The first two (of four total) pages of the March 10, 1766, issue were devoted to coverage of the Stamp Act, including a letter from London (dated November 1 and reprinted from the Public Ledger), an extract of another letter from London (dated December 14 and reprinted from a Boston newspaper published February 27), and several shorter reports about the reactions of colonial officials near and far.

Advertisements of any sort did not appear until the third page. Today’s featured advertisement demonstrates that the commercial notices took on a political valence during the Stamp Act crisis. Printers, authors, and other members of the book trades marketed books and pamphlets about “The Necessity of Repealing the American STAMP-ACT.” And this particular advertisement should not be considered an isolated example. It appeared immediately above a similar advertisement for a pamphlet about “THE RIGHTS of the COLONIES TO THE PRIVILEGES Of British SUBJECTS.” The former was published in Boston and the latter in New York.

Mar 11 - Connecticut Courant Third Page 3:10:1766
Third page of the Connecticut Courant (March 10, 1766).

Both appeared in a column headed with an announcement that “THE last Tuesday of this Month (being the 25th Day) there is to be a General Congress of the SONS OF LIBERTY, in this Colony, to meet in Hartford, by their Representatives chosen for that Purpose.” (Was this an advertisement?
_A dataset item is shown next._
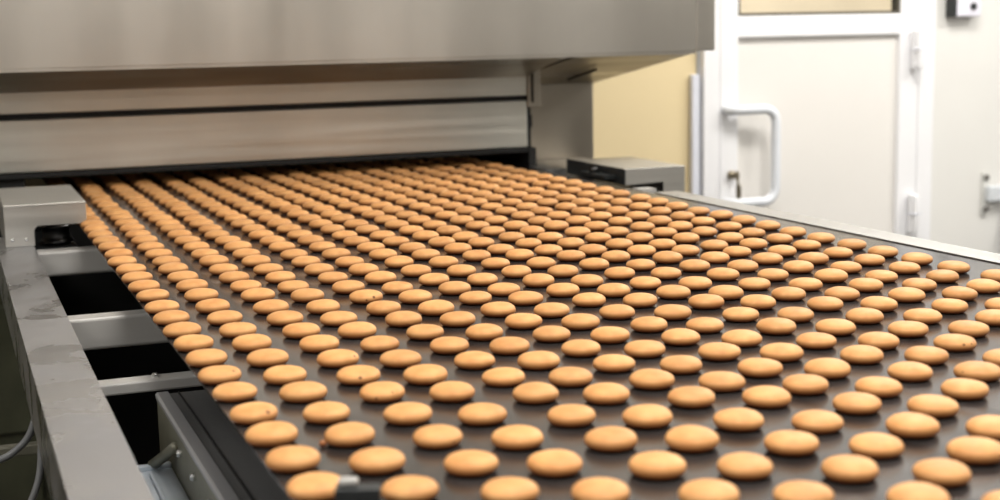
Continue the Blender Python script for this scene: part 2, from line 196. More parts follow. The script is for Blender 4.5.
RAIL = steel('rail_steel', (0.46, 0.455, 0.44), 0.42, (30, 1.0, 30), rvar=0.06, cvar=0.06, bump=0.05)
GUARD = steel('guard_steel', (0.14, 0.14, 0.14), 0.42, (20, 1.5, 20), 0.5, rvar=0.08, cvar=0.18, bump=0.06)
FLANGE = steel('flange_steel', (0.38, 0.38, 0.39), 0.40, (20, 1.5, 20), 0.5, rvar=0.06, cvar=0.08, bump=0.04)
BLACK = plain('black_steel_and_shade', (0.006, 0.006, 0.006), 0.6)  # black parts, and the sheets and strip that stand in for shade
BLACKP = plain('black_plastic', (0.02, 0.023, 0.024), 0.45)
NEARBLK = plain('near_black_steel', (0.022, 0.018, 0.014), 0.7)  # even near-black tone of the gap strip, canopy seam and lower casing
DARKM = steel('dark_roller_steel', (0.10, 0.10, 0.10), 0.3, (3, 3, 30), bump=0.0)
CHROME = steel('bright_bolt_steel', (0.7, 0.7, 0.68), 0.22, (5, 5, 5), bump=0.0)
TRAY = plain('blue_grey_enamel', (0.56, 0.62, 0.68), 0.38, 0.25, var=0.08, scale=12)
OLIVE = plain('olive_enamel', (0.06, 0.062, 0.036), 0.45, var=0.25, scale=10)
PALE = plain('pale_olive_steel', (0.20, 0.195, 0.15), 0.5, 0.4, var=0.1, scale=20)
WHITE = plain('white_plastic_frame', (0.86, 0.86, 0.88), 0.3, var=0.01)
DOORW = plain('cream_white_door_panel', (0.80, 0.775, 0.74), 0.35, var=0.015, scale=2)
WALLW = plain('off_white_wall', (0.74, 0.73, 0.70), 0.55, var=0.03, scale=1.6)
YELLOW = plain('pale_yellow_wall', (0.74, 0.61, 0.37), 0.6, var=0.04, scale=1.2)
FRAMEB = plain('bluish_white_frame', (0.70, 0.72, 0.80), 0.35, var=0.02)
GREYP = plain('grey_plastic', (0.42, 0.43, 0.44), 0.45, var=0.05)
CABLE = plain('grey_cable_sheath', (0.17, 0.175, 0.18), 0.45, var=0.05)
BEIGE = plain('beige_wall', (0.50, 0.475, 0.44), 0.6, var=0.05, scale=1)
CEIL = plain('white_ceiling', (0.80, 0.79, 0.76), 0.7, var=0.02, scale=1)
FLOOR = plain('dark_tile_floor', (0.045, 0.042, 0.036), 0.4, var=0.15, scale=5)
BRASS = plain('dull_brass', (0.30, 0.26, 0.19), 0.35, 0.9, var=0.1)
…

It appeared alongside other advertisements, but given the printer’s political proclivities it is quire possible he inserted this notice gratis.) News coverage of the Stamp Act continued in the column to the left.

The content of the newspaper provides important context for understanding today’s advertisement. The other items formed a narrative that may have influenced potential customers to purchase one or both of the pamphlets offered for sale.

Boycotts of imported goods certainly gave decisions about which goods to purchase (or not) political valence in the 1760s and 1770s, but advertisements for books and pamphlets defending the “RIGHTS of the COLONIES” encouraged colonists to become readers who were better informed and who could better articulate why the actions of Parliament were so dangerous.